P0146 describes the issue at hand pretty well: in generic code, we often want to deal with functions that can return any type - and we don't actually care what that type is. Example from the paper:

// Invoke a Callable, logging its arguments and return value.
// Requires an exact match of Callable&&'s pseudo function type and R(P...).
template<class R, class... P, class Callable>
R invoke_and_log(callable_log<R(P...)>& log, Callable&& callable,
                 std::add_rvalue_reference_t<P>... args) {
  log.log_arguments(args...);
  R result = std::invoke(std::forward<Callable>(callable),
                         std::forward<P>(args)...);
  log.log_result(result);
  return result;
}

This is correct for all R except void. For void, specifically, we need dedicated handling:

if constexpr (std::is_void_v<R>) {
    std::invoke(std::forward<Callable>(callable),
                std::forward<P>(args)...);
    log.log_result();
} else {
    R result = std::invoke(std::forward<Callable>(callable),
                           std::forward<P>(args)...);
    log.log_result(result);
    return result;
}

This is tedious and error-prone. While P0146 proposed a language solution to this problem (letting the original code just work with R=void), the paper also pointed out that this could be helped with a library-based solution.

This is such a (C++17) library-based solution.

It features the following:

  • a type, vd::Void, that is a regular unit type.

  • metafunctions vd::wrap_void and vd::unwrap_void that convert void to vd::Void and back.

  • a function vd::invoke that is similar to std::invoke except that:

    • it returns vd::Void instead of void, where appropriate, and
    • vd::invoke(f, vd::Void{}) is equivalent to vd::invoke(f) (regardless of whether f is invocable with vd::Void).

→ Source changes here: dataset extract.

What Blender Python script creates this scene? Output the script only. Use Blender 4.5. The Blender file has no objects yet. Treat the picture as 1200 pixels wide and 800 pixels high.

See rationale.
  • a metafunction vd::void_result_t that is to vd::invoke what std::invoke_result_t is to std::invoke, except that it still gives you void (instead of Void). See rationale.

  • (on C++20) a concept vd::invocable that is to vd::invoke what std::invocable is to std::invoke

This library allows the above code to be handled as:

template<class R, class... P, class Callable>
vd::wrap_void<R> invoke_and_log(
                 callable_log<R(P...)>& log, Callable&& callable,
                 std::add_rvalue_reference_t<P>... args) {
  log.log_arguments(args...);
  vd::wrap_void<R> result = vd::invoke(VD_FWD(callable), VD_FWD(args)...);
  // either pass result in directly, if passing Void is acceptable
  log.log_result(result);
  // Or use vd::invoke again to be able to call log.log_result()
  // in the void case.
  // VD_LIFT is a macro that turns a name into a function object.
  vd:invoke([&] VD_LIFT(log.log_result), result);
  return result;
}

Design Rationale

There is basically only one interesting design choice in this library (the rest kind just falls out of wanting to solve the problem) and that is having vd::invoke(f, vd::Void{}) fallback to trying f() if f(vd::Void{}) is not a valid expression.

The reason for this (along with the corresponding unwrap in vd::void_result_t) is that it ends up being more useful for common use-cases. Such as:

template <class T>
class Optional {
    union { vd::wrap_void<T> value_; };
    bool engaged_;

public:
    template <class F>
    auto map(F f) const -> Optional<vd::void_result_t<F&, vd::wrap_void<T> const&>>
    {
        if (engaged_) {
            return vd::invoke(f, value_);
        } else {
            return {};
        }
    }
};

For Optional<void> (a seemingly pointless, yet nevertheless useful specialization), this allows map to take a nullary function. And for Optional<T>, if F returns void, we get back Optional<void>. Everything works out quite nicely.